Buchverlage befürchten auch am Jahresende stagnierende Umsätze
Weihnachten, das Fest der hohen Umsätze, droht in diesem Jahr für die Buchverlage eine Enttäuschung zu werden. Wie in anderen Mediensparten wirkt sich die Konjunkturflaute auf die Kaufbereitschaft der Bevölkerung aus; die Furcht vor Terror und Krieg tut ein übriges. Aktuelles Warnzeichen sind die Pleite des Haffmanns-Verlags und die Sparmaßnahmen bei Springer.
2000 war für die Medienbranche ein Superjahr gewesen; die Profite waren gesprudelt wie seit langem nicht mehr. Das hing in erster Linie mit den überschäumenden Werbeausgaben zusammen. Weil Reklame für die Einnahmen der Buchverlage kaum eine Rolle spielt, bildete diese Sparte eine Ausnahme beim Jubeln: Dort war man schon froh gewesen, dass die Umsätze preisbereinigt stagnierten und nicht, wie in den Vorjahren, rückläufig waren. Das ist eigentlich paradox, denn gleichzeitig ist die Zahl der produzierten Bücher und der neuen Titel gestiegen.
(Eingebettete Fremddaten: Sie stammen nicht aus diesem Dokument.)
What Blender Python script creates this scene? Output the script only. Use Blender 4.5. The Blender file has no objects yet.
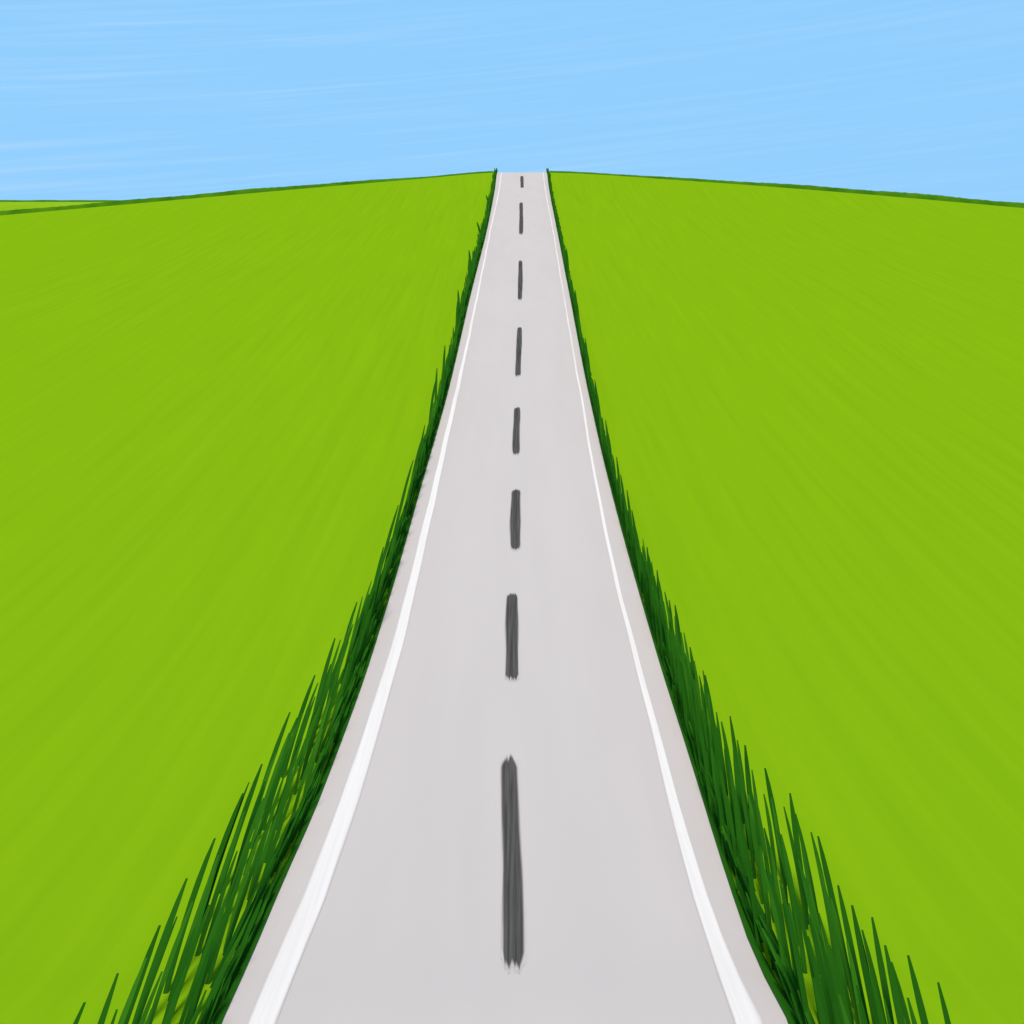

Die Ursache liegt in der Politik der Verlage selbst begründet: Seit Jahren setzen sie auf Masse. Das Wachstum der Titelzahl hat das der Leserzahl längst überholt. Seit Anfang der Neunzigerjahre ist die Zahl der Neuerscheinungen von Jahr zu Jahr auf zuletzt 63 000 im vergangenen Jahr gestiegen. Während der Frankfurter Buchmesse im Oktober 2001 sind sogar 79 000 Neuerscheinungen angeboten worden. Der Markt ist überschwemmt, die Einzelauflagen sinken.
Mehr denn je setzen die Großverlage auf Bestseller. Die bringen zwar Auflagen jenseits der 100 000, dafür sind aber enorme PR-Kampagnen erforderlich. Außerdem erreichen die Gagen absurde Ausmaße. Während unbekannte Schriftsteller mit Minihonoraren zufrieden sein müssen, kassieren Fließbandschreiber wie John le Carré oder Hera Lind zwischen einer und 2,5 Millionen Euro, nur damit der Verlag (in diesem Fall Heyne/Ullstein/ List, d.h. Springer) sich im Glanz ihres Ruhmes sonnen kann und bei den Buchhandlungen in die Schaufenster kommt. Solche Kosten lassen sich meist auch nicht amortisieren, und so beißt sich die Katze in den Schwanz: Selbst Branchenriesen wie Holtzbrinck und Springer machen im Buchgeschäft Verluste. Der S. Fischer Verlag, der schon im Jahr 2000 ein erhebliches Schrumpfungsprogramm durchgezogen hat, steht erneut vor Schwierigkeiten.
Deshalb reißt die Serie von Fusionen und Aufkäufen unter den Buchverlagen nicht ab. Während Verlage wie Falken, Nomos, vgs – und wohl auch Haffmanns von der Bildfläche verschwinden, sind Luchterhand von Bertelsmann,
K & W von Holtzbrinck, Heyne von Springer, Kösel von der DVA (FAZ-Gruppe), Carlsen und Thienemann von Bonnier geschluckt worden. Random House, die frühere Bertelsmann Buch AG, will die Gunst der Stunde nutzen und weitere Verlage in Deutschland und Österreich kaufen. Bertelsmann-Chef Middelhof: „Wo immer sich die Möglichkeit ergibt zu akquirieren, da werden wir sein.“
Die Buchsparte in Deutschland ist immer noch von relativer Vielfalt geprägt. Von den etwa 2000 Verlagen sind 90 Prozent selbstständig. Die Masse davon sind jedoch Minibetriebe. Sie haben auf das Marktgeschehen keinen Einfluss. Die Marktführer Bertelsmann und Holtzbrinck kontrollieren zusammen einen Anteil von 15 Prozent, die hundert größten Verlage haben im vergangenen Jahr 85 Prozent aller Bücher verkauft (1999: 82 Prozent).
Fachleute gehen davon aus, dass sich der Zentralisationsprozess fortsetzt. Die kleineren Verlage haben nicht die finanziellen Mittel, um große Werbekampagnen aufzulegen und Phantasiehonorare zu zahlen.
So haben sie es schwer, sich durchzusetzen und ihre renommierten Autoren zu halten. Die aktuelle Wirtschaftsflaute dürfte beschleunigend wirken.